Sammy Franks, Clemson University


Colonel James Drayton Nance was born in Newberry, South Carolina on October 10, 1837. He was a graduate of the Citadel and a practicing attorney at the outbreak of the Civil War. He was also instrumental in the training of the 3rd South Carolina Infantry. Most of the young men who went to war were wholly unprepared. Many on both sides felt the war would be short and never contemplated the horrors they would encounter. These young men had no military training, and what military knowledge they did possess came from ramshackle militia units whose real purpose was to patrol for runaway slaves. These militia units were described as worthless. They had no uniforms and no weapons of impact. They joined the militia units for fun and frolic, never realizing that war was a serious business. All students of the Civil War are familiar with the Lee's, Stuarts, Jacksons, and Hamptons, but what about the colonels? It was men like James D. Nance in the fog of battle that would make the crucial decisions about life and death. Historians have devoted little attention to these men. Although there are excellent unit histories, little has been written about the men who trained and led these units. It has been stated that Nance showed an outstanding ability to lead, and that his command followed him never questioning his skill. His ability to advance under the pressure of combat and his ability to extract his command from destruction never faltered. His mental capacity was always sharp and his decisions toward his command sound. Nance was a strict disciplinarian who had a demanding nature. His devotion to duty never wavered and he expected the same from his men. This is an excellent opportunity to study and analyze a part of the command structure of the Civil War that has been neglected by historians.

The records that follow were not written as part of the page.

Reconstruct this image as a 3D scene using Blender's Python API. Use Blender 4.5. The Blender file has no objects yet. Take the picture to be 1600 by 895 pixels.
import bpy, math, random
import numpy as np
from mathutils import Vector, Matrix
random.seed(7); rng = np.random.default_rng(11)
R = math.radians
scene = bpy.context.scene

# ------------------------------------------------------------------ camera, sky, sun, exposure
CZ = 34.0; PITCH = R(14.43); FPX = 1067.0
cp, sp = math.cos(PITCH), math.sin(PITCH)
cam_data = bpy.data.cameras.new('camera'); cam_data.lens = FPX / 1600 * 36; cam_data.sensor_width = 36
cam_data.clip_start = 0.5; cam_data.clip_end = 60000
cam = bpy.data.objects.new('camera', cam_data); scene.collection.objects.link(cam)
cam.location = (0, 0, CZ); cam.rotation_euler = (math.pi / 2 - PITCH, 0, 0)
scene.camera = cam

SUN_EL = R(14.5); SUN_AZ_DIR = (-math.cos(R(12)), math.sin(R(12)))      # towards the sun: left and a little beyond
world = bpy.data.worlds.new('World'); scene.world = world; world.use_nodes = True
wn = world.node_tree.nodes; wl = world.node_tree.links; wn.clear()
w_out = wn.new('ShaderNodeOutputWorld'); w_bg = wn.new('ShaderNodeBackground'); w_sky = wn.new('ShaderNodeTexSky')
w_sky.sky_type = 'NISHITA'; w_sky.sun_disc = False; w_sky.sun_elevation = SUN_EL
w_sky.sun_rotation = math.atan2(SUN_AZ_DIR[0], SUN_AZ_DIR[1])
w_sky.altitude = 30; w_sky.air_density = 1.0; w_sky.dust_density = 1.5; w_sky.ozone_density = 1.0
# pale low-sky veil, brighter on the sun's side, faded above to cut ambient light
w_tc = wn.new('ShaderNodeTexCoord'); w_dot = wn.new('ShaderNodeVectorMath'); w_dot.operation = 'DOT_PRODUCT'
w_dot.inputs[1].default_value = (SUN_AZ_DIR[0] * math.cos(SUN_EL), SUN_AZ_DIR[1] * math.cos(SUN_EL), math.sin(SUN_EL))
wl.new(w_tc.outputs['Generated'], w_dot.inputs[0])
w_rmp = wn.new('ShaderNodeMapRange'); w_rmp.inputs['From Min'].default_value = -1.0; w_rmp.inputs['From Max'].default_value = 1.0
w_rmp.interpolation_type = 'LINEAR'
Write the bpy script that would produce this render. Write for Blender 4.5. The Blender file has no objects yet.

I have relied upon Colonel Nance's letters to his sister Laura more than any other source to tell Nance's story in his own words. It is not only an opportunity for Nance to speak for himself; it is also an addition to Civil War historiography. Nance had a close relationship with his sister, and his letters to her reveal a man devoted to his cause, his ideology, his family, and his God. These letters have provided a window into another time.